La nasalisation progressive /ɡ/ > [ŋ] après une voyelle nasale ne résulte pas d’une influence française où il n’est guère attendu une consonne nasale en coda après une voyelle nasale. Généralement, le français dit standard de la France continentale exclut une consonne nasale après une voyelle nasale dans une même syllabe. Ainsi, [lɑ̃ŋ] du CH y serait impossible, le mot /lɑ̃ɡ/ s’y réalisera donc toujours [lɑ̃ɡ]. Cette variété de français ne tolèrerait pas d’appendice consonantique nasale après une voyelle nasale. Mais ne perdons pas de vue que cela existe dans la variété méridionale du français de France (Thomas, 2006). En outre, la langue semble évoluer à ce niveau et ce type de nasalisation semble être en cours d’émergence en particulier en style relâché de sorte qu’on peut percevoir des consonnes nasales en coda de syllabe après une voyelle nasale. Montreuil (2010) a enregistré en français des réalisations comme [vɛ̃ndø] pour vingt-deux, [bɑ̃ŋdəfʁɑ̃s] pour banque de France ou encore [ʒɑ̃mdəbwa] pour jambe de bois, comme cela se passe en français haïtien, par exemple (Govain, 2020).
Conclusion
On trouve dans le texte des faits phonologiques caractérisant le fonctionnement des CG, CH et CM en synchronie. Cependant, comme il était attendu, il n’est pas facile d’identifier la manifestation de la nasalisation, ce qui est différent pour la palatalisation de manière générale. Nous avons vu que ces deux phénomènes existent dans les trois créoles. Par ordre de récurrence de la palatalisation, ils se présentent comme suit : CM, CG et CH et pour la nasalisation : CH, CM et CG. L’affrication et la nasalisation progressive caractérisant le fonctionnement de ces créoles sont absentes du français dit de référence. Elles sont récurrentes dans la plupart des langues africaines qui étaient au contact du français dans les colonies caribéennes lors de l’émergence de ces créoles. Néanmoins, cela ne nous permet pas de conclure de manière indiscutable qu’elles résultent d’influences substratiques africaines. Il est possible qu’elles proviennent d’une convergence de facteurs dont les influences substratiques elles-mêmes, de formes appartenant à un état diachronique du français qui ont disparu ou dont la récurrence a diminué en synchronie, l’apport probable du portugais. Enfin, l’apport substratique africain à la phonologie des CBLF est à étudier dans des recherches futures à travers des enquêtes en Afrique de l’Ouest, notamment en domaine kwa, en questionnant tant la diachronie que la synchronie.

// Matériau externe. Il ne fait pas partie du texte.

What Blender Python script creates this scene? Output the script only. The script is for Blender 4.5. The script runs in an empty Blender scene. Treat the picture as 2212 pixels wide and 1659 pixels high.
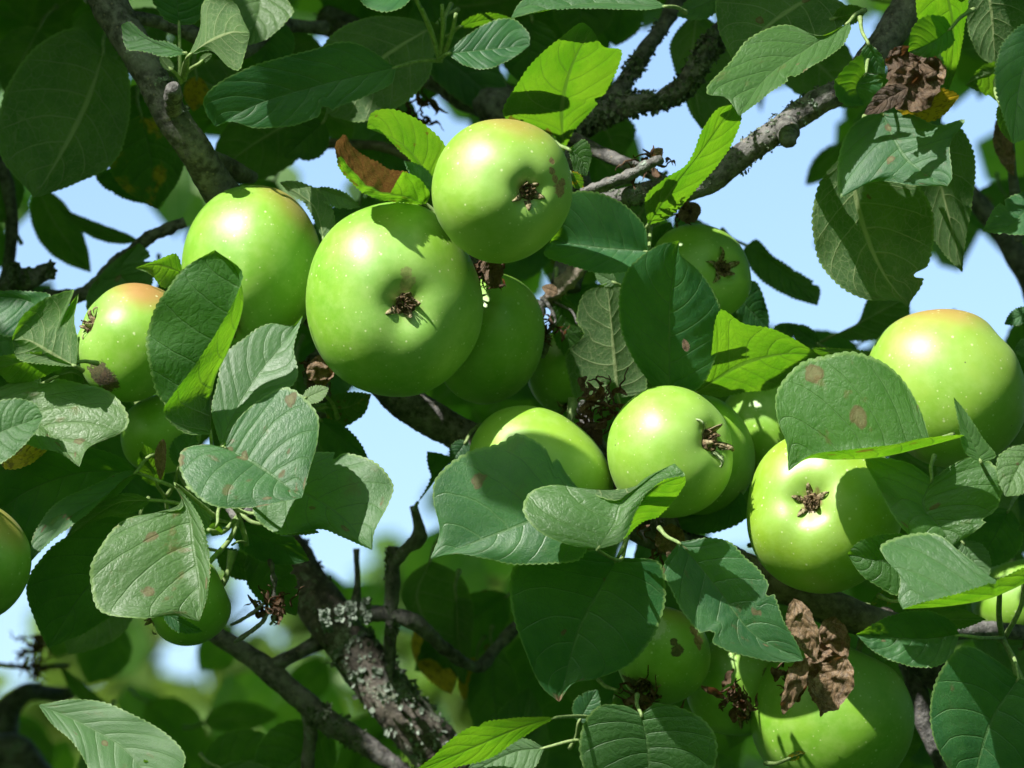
import bpy, math, random
import numpy as np
from mathutils import Vector, Matrix, noise as mnoise

rng = random.Random(7)
nrg = np.random.RandomState(11)
SC = bpy.context.scene
COL = SC.collection

# ------------------------------------------------------------------ camera
PITCH = math.radians(15)
CAMH = 1.70
D0 = 1.60                       # focus distance, metres
FW = 0.410                      # width of the view at the focus distance
W, H = 2212.0, 1659.0           # measuring units used for the layout
S = FW / W                      # metres per unit at the focus distance
cam_d = bpy.data.cameras.new('camera')
cam = bpy.data.objects.new('camera', cam_d)
COL.objects.link(cam)
cam.location = (0, 0, CAMH)
cam.rotation_euler = (math.pi / 2 + PITCH, 0, 0)
cam_d.sensor_width = 36
cam_d.lens = 36 * D0 / FW
cam_d.clip_start = 0.05
cam_d.clip_end = 3000
cam_d.dof.use_dof = True
cam_d.dof.focus_distance = D0 - 0.02
cam_d.dof.aperture_fstop = 13.0
SC.camera = cam
RX = np.array([1.0, 0, 0])
UP = np.array([0, -math.sin(PITCH), math.cos(PITCH)])
FWD = np.array([0, math.cos(PITCH), math.sin(PITCH)])
CL = np.array([0, 0, CAMH])

# ------------------------------------------------------------------ light
SUN = -0.50 * RX + 0.78 * UP - 0.42 * FWD      # direction towards the sun
SUN = SUN / np.linalg.norm(SUN)
sun_el = math.asin(SUN[2])
world = bpy.data.worlds.new('World')
SC.world = world
world.use_nodes = True
wn = world.node_tree
bg = wn.nodes['Background']
sky = wn.nodes.new('ShaderNodeTexSky')
sky.sky_type = 'NISHITA'
sky.sun_disc = False
sky.sun_elevation = sun_el
sky.sun_rotation = math.atan2(SUN[0], SUN[1])
sky.air_density = 1.25
sky.dust_density = 2.5
sky.ozone_density = 3.4
wn.links.new(sky.outputs[0], bg.inputs[0])
bg.inputs[1].default_value = 0.15
sd = bpy.data.lights.new('sun', 'SUN')
sd.energy = 4.9
sd.angle = math.radians(0.5)
sd.color = (1.0, 0.965, 0.91)
so = bpy.data.objects.new('sun', sd)
COL.objects.link(so)
so.location = (-2, -2, 6)
so.rotation_euler = Vector(-SUN).to_track_quat('-Z', 'Y').to_euler()
SC.view_settings.view_transform = 'Standard'
SC.view_settings.look = 'None'
SC.view_settings.exposure = 0.88
SC.view_settings.gamma = 1.0
SC.view_settings.use_curve_mapping = False
SC.cycles.max_bounces = 6
SC.cycles.diffuse_bounces = 3
SC.cycles.transmission_bounces = 4
SC.cycles.use_denoising = True

def P(x, y, d=0.0):
    """layout units (x right, y down) and depth behind the focus plane in metres -> world point(s)"""
    x = np.asarray(x, float); y = np.asarray(y, float); d = np.asarray(d, float)
    k = (D0 + d) / D0
    a = ((x - W / 2) * S * k)[..., None] * RX
    b = (-(y - H / 2) * S * k)[..., None] * UP
    return CL + a + b + (D0 + d)[..., None] * FWD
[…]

Enfin, cet exercice de comparaison des CG, CH et CM sur la base de ce texte créole ancien du xviiie siècle a permis de mettre en lumière des convergences (et dans une faible mesure des divergences) dans le fonctionnement de ces langues. La plupart des faits de langue observés tant dans le texte étudié que dans les trois créoles, notamment en termes diachroniques, confortent la plausibilité de l’hypothèse selon laquelle il pourrait avoir existé à un certain moment un continuum créole dans la Caraïbe, incluant la Guyane française, et les différentes variétés de ce continuum se singularisent au fur et à mesure que les colonies où elles sont pratiquées se constituent en communautés linguistiques plus ou moins homogènes.